Well, yes, but that’s not the half of the story. Another article in the same week by veteran market bug Tony Featherstone on a site called “The Bull” noted that there had been around 80 floats in the year, raising around $8.2 billion.

Clearly there’s a bias inherent in calling anything “The Bull” but what that shows is that the big majority of floats have actually done what they are supposed to do.

He didn’t have a breakdown of overall average performance, noting merely that the post float prices had held up “reasonably well”.

My scarily long career in journalism tells me slightly positive news is much less exciting than a list of dud floats, and that’s the problem.

You could have ten good floats and one dud, and given the way conventional media works, the latter is likely to get more press coverage than the first ones all put together.

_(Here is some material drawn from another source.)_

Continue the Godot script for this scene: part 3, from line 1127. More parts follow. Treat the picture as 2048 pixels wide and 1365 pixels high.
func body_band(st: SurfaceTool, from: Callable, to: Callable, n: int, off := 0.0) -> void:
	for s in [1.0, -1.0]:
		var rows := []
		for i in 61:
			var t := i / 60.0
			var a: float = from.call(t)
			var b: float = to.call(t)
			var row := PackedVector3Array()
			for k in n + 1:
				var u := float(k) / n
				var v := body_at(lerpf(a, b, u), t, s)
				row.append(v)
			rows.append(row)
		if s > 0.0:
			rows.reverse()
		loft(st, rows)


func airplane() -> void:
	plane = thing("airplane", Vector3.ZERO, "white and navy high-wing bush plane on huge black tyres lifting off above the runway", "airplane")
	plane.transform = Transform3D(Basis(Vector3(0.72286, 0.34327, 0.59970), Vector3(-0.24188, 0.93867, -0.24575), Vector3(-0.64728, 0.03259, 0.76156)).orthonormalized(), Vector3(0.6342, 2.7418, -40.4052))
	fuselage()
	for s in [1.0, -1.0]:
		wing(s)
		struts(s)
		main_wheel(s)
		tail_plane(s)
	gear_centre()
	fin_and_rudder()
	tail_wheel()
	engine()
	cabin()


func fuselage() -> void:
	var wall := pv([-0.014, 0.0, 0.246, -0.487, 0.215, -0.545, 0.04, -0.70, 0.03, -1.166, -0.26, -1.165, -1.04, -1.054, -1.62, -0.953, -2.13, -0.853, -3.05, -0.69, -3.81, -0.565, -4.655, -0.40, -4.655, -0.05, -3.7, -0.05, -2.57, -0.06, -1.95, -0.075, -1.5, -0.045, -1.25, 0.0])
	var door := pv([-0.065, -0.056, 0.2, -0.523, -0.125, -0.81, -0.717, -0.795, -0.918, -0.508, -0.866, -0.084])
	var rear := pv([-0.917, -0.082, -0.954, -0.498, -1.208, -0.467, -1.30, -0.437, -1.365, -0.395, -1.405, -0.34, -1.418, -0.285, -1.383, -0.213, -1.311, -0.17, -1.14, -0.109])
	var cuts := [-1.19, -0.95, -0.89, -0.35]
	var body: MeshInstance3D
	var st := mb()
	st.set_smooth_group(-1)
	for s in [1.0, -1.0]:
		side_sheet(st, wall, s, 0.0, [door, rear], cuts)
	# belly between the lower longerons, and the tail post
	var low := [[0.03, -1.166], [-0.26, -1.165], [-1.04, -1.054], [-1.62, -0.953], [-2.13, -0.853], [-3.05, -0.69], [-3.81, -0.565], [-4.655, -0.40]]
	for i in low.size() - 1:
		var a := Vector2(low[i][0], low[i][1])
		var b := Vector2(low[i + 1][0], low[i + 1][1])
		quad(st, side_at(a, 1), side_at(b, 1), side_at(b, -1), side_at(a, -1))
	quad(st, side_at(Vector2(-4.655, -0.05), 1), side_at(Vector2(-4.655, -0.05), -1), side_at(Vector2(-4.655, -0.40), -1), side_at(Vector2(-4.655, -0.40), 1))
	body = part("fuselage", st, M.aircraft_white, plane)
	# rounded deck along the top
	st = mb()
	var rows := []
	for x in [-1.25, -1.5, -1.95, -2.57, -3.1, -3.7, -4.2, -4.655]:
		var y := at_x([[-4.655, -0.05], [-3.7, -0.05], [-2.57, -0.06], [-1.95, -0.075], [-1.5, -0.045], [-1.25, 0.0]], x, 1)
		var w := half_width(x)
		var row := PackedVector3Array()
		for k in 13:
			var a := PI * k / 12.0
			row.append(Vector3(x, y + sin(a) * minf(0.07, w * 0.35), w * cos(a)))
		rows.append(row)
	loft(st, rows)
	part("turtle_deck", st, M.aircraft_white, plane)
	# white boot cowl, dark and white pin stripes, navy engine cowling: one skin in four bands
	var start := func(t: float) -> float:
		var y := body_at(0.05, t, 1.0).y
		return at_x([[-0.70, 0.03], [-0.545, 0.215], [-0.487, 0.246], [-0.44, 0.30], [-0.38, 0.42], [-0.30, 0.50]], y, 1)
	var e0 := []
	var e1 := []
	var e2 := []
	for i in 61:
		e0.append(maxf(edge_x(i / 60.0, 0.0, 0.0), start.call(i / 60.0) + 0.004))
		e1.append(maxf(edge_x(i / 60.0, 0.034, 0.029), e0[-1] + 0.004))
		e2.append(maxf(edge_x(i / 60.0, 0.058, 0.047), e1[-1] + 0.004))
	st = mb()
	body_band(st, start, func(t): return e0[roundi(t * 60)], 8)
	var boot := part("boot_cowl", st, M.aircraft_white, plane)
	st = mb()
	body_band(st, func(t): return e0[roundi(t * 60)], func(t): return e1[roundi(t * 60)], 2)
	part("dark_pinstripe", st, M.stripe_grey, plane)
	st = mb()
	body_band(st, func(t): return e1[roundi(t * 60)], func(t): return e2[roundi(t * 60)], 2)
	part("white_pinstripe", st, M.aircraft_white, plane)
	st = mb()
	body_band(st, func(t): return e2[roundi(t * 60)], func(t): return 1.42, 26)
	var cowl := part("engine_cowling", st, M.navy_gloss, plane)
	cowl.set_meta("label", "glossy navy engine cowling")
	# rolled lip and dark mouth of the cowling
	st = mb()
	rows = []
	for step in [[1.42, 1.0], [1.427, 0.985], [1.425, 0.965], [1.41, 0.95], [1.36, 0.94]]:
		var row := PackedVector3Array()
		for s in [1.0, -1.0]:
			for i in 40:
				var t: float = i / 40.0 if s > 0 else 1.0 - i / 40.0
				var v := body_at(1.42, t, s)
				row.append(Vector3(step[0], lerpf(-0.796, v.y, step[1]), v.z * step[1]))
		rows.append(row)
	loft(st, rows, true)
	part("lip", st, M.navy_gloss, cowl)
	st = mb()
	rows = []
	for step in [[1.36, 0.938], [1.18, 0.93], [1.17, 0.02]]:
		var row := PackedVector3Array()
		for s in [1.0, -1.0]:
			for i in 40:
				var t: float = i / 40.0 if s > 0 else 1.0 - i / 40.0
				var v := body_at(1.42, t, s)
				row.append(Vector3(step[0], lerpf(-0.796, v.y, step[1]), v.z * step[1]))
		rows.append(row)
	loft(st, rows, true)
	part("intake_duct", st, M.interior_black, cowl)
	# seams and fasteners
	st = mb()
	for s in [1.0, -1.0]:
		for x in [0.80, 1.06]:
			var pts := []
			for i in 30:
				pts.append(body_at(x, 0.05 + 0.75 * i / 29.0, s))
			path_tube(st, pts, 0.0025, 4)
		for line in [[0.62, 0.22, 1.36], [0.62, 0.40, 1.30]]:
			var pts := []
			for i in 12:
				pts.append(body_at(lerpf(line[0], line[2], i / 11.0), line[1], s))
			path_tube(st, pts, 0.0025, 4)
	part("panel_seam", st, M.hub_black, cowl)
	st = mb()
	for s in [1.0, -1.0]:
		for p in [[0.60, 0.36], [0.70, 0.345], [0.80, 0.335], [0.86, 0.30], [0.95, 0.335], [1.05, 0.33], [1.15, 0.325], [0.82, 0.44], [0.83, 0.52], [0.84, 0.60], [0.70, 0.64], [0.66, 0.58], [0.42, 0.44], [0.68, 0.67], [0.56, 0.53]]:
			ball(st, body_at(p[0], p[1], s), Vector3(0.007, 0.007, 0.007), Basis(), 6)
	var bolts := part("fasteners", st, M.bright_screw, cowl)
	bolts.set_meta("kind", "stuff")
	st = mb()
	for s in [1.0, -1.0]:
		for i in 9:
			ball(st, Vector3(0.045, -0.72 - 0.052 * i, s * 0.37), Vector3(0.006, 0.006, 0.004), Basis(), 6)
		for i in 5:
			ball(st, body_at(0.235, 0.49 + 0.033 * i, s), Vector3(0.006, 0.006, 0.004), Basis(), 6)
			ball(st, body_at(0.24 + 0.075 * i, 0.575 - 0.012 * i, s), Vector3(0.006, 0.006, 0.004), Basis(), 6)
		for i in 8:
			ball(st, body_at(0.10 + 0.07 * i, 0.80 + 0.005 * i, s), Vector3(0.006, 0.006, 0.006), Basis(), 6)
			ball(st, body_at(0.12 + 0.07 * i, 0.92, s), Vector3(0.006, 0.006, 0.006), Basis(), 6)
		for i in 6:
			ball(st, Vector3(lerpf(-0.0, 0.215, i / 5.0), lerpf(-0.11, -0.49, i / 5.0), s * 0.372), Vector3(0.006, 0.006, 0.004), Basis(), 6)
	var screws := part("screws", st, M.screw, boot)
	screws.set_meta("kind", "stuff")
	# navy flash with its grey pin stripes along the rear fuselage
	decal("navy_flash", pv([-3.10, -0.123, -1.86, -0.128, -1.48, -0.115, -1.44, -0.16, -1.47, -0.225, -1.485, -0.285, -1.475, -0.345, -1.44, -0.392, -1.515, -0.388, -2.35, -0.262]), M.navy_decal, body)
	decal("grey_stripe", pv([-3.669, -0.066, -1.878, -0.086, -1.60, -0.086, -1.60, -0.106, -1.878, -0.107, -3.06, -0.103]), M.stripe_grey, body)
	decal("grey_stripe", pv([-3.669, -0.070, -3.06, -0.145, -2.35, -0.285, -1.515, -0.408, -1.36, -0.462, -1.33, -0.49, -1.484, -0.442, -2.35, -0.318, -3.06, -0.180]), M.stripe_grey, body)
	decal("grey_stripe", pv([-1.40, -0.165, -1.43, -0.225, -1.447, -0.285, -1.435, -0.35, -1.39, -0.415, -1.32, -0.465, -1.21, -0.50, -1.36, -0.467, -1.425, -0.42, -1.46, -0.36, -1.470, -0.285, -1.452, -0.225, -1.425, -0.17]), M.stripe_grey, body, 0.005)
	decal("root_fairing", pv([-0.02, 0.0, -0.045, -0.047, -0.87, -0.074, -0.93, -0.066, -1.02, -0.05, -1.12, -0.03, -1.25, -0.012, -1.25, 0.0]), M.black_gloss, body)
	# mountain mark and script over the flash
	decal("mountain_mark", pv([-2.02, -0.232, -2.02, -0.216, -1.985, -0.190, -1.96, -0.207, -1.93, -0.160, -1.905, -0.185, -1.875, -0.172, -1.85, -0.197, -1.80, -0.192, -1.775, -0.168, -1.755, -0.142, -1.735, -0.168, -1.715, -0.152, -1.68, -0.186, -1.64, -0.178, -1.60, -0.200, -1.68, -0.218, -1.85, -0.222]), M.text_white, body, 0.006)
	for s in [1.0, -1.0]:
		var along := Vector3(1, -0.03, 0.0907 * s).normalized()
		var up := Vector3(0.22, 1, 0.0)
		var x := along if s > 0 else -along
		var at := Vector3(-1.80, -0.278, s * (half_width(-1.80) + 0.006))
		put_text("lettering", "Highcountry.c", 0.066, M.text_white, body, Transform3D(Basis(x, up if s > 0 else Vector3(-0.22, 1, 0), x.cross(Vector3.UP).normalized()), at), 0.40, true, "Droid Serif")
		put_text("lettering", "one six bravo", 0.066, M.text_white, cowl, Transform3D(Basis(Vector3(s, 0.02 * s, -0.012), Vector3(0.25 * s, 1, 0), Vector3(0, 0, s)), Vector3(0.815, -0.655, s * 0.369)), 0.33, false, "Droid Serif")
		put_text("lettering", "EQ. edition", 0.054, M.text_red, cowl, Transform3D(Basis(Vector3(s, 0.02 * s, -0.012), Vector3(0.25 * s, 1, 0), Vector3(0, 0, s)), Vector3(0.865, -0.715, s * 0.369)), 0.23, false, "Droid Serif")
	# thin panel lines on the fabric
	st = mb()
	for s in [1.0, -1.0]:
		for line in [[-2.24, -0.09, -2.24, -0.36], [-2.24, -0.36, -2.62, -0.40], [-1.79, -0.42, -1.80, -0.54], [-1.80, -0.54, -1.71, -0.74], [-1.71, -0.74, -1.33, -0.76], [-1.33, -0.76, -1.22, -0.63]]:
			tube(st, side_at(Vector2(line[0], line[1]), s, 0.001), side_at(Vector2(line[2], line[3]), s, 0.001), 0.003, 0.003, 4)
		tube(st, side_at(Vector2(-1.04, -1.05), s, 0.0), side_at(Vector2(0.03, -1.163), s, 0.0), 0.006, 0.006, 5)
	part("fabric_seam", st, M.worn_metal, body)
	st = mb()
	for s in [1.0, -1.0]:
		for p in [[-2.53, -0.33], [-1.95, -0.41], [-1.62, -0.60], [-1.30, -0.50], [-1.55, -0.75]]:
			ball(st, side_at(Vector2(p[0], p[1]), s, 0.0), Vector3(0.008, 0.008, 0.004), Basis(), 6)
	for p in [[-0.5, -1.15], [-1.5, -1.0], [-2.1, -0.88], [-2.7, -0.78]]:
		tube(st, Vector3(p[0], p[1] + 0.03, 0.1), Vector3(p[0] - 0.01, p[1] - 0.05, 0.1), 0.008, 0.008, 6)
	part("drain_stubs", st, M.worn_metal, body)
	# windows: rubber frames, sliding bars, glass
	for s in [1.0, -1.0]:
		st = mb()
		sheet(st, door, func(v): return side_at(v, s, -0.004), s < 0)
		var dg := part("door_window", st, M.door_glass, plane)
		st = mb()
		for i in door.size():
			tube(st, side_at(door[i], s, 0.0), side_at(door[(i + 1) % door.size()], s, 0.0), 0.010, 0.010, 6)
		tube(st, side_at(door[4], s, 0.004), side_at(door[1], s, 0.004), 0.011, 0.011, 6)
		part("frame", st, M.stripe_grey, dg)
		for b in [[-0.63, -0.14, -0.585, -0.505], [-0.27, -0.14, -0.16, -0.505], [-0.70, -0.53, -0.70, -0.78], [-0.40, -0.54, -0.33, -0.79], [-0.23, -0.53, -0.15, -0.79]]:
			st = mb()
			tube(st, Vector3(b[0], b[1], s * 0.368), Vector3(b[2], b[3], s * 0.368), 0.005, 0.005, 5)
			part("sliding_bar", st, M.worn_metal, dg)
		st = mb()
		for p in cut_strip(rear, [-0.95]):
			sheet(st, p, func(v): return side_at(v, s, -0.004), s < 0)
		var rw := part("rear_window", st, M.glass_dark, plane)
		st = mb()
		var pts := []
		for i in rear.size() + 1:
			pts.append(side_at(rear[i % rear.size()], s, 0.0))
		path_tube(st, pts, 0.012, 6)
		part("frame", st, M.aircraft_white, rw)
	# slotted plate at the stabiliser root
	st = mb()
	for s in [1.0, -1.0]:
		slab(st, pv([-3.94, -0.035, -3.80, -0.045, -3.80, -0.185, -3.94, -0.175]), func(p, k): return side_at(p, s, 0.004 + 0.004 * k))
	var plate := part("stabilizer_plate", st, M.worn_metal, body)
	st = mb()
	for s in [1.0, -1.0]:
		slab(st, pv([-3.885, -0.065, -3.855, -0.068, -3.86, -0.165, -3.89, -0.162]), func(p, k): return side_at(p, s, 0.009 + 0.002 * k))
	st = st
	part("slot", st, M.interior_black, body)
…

There’s a lot to be said for cautionary tales but they have the unfortunate effect of distorting the comprehension of risk in the mind of the reader.

As one security expert noted in the wake of the the Berlin truck atrocity, you are still more likely to drown in the bath than to lose your life in a terrorist attack.

Have you read much about CYBG, the spinoff of NAB’s UK operations? As Tony Featherstone wrote, its IPO raised almost $900 million in February at $3.99 and the stock’s now at $4.69. That’s a lift of more than 16 per cent in a market which has essentially been travelling sideways in the last year.

The ASX200 index has climbed about six per cent in 2016 but you won’t need reminding that it’s still below its level of March 2015, and still well below the 6748.9 level it reached in October 2007.

Equity bugs point to the many juicy dividends that have been paid between times, but it’s still not an exciting record.

Conclusion? If you do ignore the opportunity offered by IPOs, you are likely to be left behind.

What’s been left out of much of the media coverage of IPOs has been the relative success in 2015 and 2016 of the smaller end of the market.

OnMarket Bookbuilds, which is now getting access to one in three floats in Australia via its innovative bidding app, notes that year to date returns on IPOs was 35.8 per cent, as at November 30.

Meaning, if you subscribed for stock in an IPO during the year and held onto the stock, that’s how far ahead you would be on average.

That’s even better than the 21.4 per cent achieved for the same period in 2015.

The key concept to take on board about IPOs is the word “average”.  Wouldn’t it be nice if they all shot up like Malta-based healthcare provider Neurotech, which listed in Australia on November 4 at 20 cents and ran up to 55 cents before settling where it is now, around 37 cents?

But they’re not all like that and the best approach with IPOs is to invest in a spread of them. That cuts out the bonanza gains but it also eliminates the less successful floats.

One average, it’s been a very successful strategy.

For instance, if you had been able to invest in the 12 IPOs that listed in November, you would have been up an average 18.5 per cent on the first day.

That is a very different outcome from the one suggested in that Fairfax article.

Try and find any other asset class that has done that well in 2016 and with a few very rare exceptions, there aren’t any.

IPOs are not just the original reason for the existence of share markets. They are a live, 21st century example of how investors who are prepared to take a bit more risk can end up with better returns.